From Prizes Of War To Domestic Merchandise: The Changing Face Of Slavery In Catalonia And Aragon, 1000-1300

Document Type

Article

Publication Date

1994

Published In

Viator

Abstract

"From Prizes of War to Domestic Merchandise: The Changing Face of Slavery in Catalonia and Aragon, 1000-1300." Most investigations of medieval slavery have concentrated on the disappearance of Roman slavery before the year 1000 or on the expanding slave trade in the fourteenth and fifteenth century. This article examines how new power relations affected the nature of slavery in Catalonia and Aragon between 1000 and 1300, as the military balance in the Iberian peninsula shifted in favor of the Christian north. Acquired through war and distributed through a tributary economy, Muslim slaves were at first not easily integrated into the world of their owners. The rise of a commercial economy, however, transformed slavery into primarily an urban phenomenon.

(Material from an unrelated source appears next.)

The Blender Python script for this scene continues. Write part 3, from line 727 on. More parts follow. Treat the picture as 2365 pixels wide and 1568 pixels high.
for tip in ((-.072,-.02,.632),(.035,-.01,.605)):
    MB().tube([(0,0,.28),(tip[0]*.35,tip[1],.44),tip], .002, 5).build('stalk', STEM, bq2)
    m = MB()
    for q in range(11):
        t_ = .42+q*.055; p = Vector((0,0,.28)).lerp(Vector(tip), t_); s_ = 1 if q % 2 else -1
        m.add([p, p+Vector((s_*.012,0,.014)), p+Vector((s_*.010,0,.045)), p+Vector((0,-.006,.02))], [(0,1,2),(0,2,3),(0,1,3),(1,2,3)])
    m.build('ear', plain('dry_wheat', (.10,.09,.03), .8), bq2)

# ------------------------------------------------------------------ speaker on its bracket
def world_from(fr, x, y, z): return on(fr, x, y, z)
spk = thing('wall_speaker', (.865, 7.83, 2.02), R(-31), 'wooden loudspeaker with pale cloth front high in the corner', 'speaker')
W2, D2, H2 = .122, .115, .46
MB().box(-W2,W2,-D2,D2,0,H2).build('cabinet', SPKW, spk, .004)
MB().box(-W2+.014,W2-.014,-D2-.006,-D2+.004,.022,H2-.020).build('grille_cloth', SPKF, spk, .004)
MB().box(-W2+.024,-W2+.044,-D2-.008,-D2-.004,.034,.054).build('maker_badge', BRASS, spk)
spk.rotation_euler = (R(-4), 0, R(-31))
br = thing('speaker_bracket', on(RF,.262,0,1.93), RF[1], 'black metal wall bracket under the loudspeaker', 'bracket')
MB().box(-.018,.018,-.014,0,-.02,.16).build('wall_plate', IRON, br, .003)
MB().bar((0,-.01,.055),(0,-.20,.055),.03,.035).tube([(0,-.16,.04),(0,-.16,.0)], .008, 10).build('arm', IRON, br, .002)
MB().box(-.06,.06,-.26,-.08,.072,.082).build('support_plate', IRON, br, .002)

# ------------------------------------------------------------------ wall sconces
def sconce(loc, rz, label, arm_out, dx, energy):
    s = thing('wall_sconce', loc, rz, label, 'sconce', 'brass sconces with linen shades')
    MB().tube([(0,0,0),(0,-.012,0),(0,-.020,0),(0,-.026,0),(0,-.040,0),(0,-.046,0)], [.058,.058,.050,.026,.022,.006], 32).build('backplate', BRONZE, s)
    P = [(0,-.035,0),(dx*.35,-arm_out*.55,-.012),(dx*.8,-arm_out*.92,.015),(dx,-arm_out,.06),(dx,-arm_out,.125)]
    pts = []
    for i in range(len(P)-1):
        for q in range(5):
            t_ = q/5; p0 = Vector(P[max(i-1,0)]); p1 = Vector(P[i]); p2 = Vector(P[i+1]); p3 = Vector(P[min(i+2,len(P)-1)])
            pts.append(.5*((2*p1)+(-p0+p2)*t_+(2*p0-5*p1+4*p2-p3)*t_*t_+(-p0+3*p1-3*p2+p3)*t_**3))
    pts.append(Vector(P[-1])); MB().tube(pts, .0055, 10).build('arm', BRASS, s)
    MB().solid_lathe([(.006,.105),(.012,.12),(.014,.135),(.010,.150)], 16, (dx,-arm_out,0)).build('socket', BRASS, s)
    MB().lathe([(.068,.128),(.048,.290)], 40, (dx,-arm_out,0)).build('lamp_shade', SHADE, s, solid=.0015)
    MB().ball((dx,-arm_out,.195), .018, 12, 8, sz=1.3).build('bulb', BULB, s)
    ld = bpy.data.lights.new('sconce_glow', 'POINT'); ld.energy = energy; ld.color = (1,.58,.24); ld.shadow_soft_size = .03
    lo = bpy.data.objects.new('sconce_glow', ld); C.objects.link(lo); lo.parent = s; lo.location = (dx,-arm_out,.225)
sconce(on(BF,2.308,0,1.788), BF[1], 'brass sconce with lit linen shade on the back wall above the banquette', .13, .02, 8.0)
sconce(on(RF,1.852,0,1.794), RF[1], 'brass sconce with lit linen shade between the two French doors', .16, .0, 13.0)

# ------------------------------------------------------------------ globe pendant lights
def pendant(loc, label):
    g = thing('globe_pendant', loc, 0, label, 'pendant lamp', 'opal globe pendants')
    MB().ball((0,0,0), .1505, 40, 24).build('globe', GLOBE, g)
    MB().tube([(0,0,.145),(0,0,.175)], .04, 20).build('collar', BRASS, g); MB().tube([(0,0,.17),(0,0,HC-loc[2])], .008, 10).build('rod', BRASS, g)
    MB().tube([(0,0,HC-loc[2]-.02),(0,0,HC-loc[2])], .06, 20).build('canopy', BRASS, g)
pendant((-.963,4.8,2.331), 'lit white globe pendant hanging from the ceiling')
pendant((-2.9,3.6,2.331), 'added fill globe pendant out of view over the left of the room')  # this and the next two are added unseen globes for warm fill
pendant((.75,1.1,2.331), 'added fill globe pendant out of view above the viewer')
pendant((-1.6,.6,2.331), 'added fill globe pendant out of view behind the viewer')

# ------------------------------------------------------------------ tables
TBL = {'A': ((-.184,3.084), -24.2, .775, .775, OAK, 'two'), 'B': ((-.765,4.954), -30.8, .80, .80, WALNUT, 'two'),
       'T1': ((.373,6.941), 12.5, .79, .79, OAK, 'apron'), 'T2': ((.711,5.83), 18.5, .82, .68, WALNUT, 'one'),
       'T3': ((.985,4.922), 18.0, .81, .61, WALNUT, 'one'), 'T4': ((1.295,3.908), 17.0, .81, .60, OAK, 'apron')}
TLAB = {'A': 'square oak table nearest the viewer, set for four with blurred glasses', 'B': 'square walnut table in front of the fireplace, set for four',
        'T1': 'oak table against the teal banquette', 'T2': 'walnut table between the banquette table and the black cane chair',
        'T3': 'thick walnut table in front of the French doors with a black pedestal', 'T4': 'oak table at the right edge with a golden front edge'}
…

As artisans and prosperous burghers acquired slaves for domestic labor, women began to appear much more frequently than men on the slave market and were more firmly attached to the households of their owners than earlier. Slavery was therefore not a mere vestigial element of a vanished Roman world; rather, it takes us to the heart of social change in the medieval Mediterranean. Six documents are included in the appendix.